I've been reading a book by Weber on the "parliamentarization" of the Reichstag and the Bundesrat in Germany in the early 1900s. He keeps insisting on something which really strikes a chord in me now.
So, very brief background, Prussia dominated the Second Reich -- the German Empire after nation-building under Brandenberg-Prussia. Prussia is assured by law of complete dominance of the greater Reich government, and in practice this means the Prussian Diet sets German policy even to the detriment of the smaller German states, even though it is theoretically a federal system. There are a bunch of consequences but the most important is that the Reich parliamentary organs -- the Reichstag and Bundesrat -- are bodies of career office holders and technocrats who neither have the ability nor the aspiration to rise to leadership, because leadership is already locked down by Prussia. The Prussian Diet might produce leaders honed by the experience of debate and compromise but it is completely dominated by the large landholders -- they have a three class suffrage system much like France before the Revolution, where the wealthy basically write policy and at best the rest of Prussian society, insofar as they have representation at all, can veto certain types of measures. Though, typically, they can only protest and the law is still forwarded to the King of Prussia -- the landholder class again -- for ratification into law. And to top it all off, the King of Prussia is the Reich Kaiser, and the Prime Minister of the Prussian Diet is the Reichskanzler -- the Reich PM. So the fix is well and truly in. Nobody has the ability to hone leadership and political skills at any level because it's all just a transmission for power established at another level of society -- wealth and land. So the Diet and the Bundesrat and the Reichstag don't produce any leaders.
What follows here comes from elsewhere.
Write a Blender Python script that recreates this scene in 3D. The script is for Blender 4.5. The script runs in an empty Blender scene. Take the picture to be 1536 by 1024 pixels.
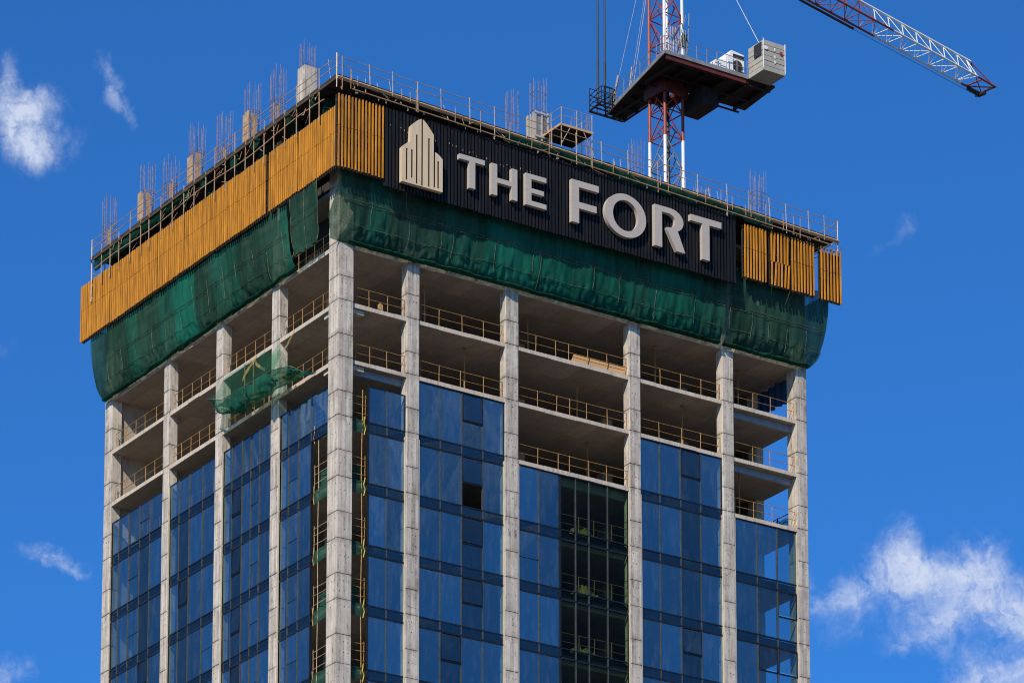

That seems to be what the end of democracy in the US in the 80s and 90s and the substitution of plutocracy has done to the Congress. It doesn't produce leaders anymore. It doesn't produce anybody with political chops. Because there is no politics anymore -- there is no give and take and compromise between large slices of the polity. There is only the power train of the wealthy dictating policy, the Court approving it. A Democratic administration might, for a time, hold back the worse abuses, while the GOP puts them into overdrive. But Congress has no leadership role. Look at it now -- it's invisible, even though it is the ruling party! All it does is duck its responsibilities. All its members do is posture uselessly.
That is why I think we get Schumer and Gillibrand and the like. Congress is supposed to be a cauldron of burning political ambitions and a knife fight, with the most effective politicals rising. Clay, Calhoun, Taft, Rayburn, LBJ, O'Neil. Those types. But since the capture of American government by the rich, we have had exactly none. Gingrich was a demagogue with no feel or ability for real politics. Reid and Pelosi were rules experts who played the system but had no ability to form lasting alliances or cadres. Hastert, Boehner, McConnell, not to mention Biden, were time servers; McCarthy and Johnson are literally in leadership as the dopes the smart soldiers put in front of the bullets. We no longer have anybody who can understand or practice politics, because we have a post-political government.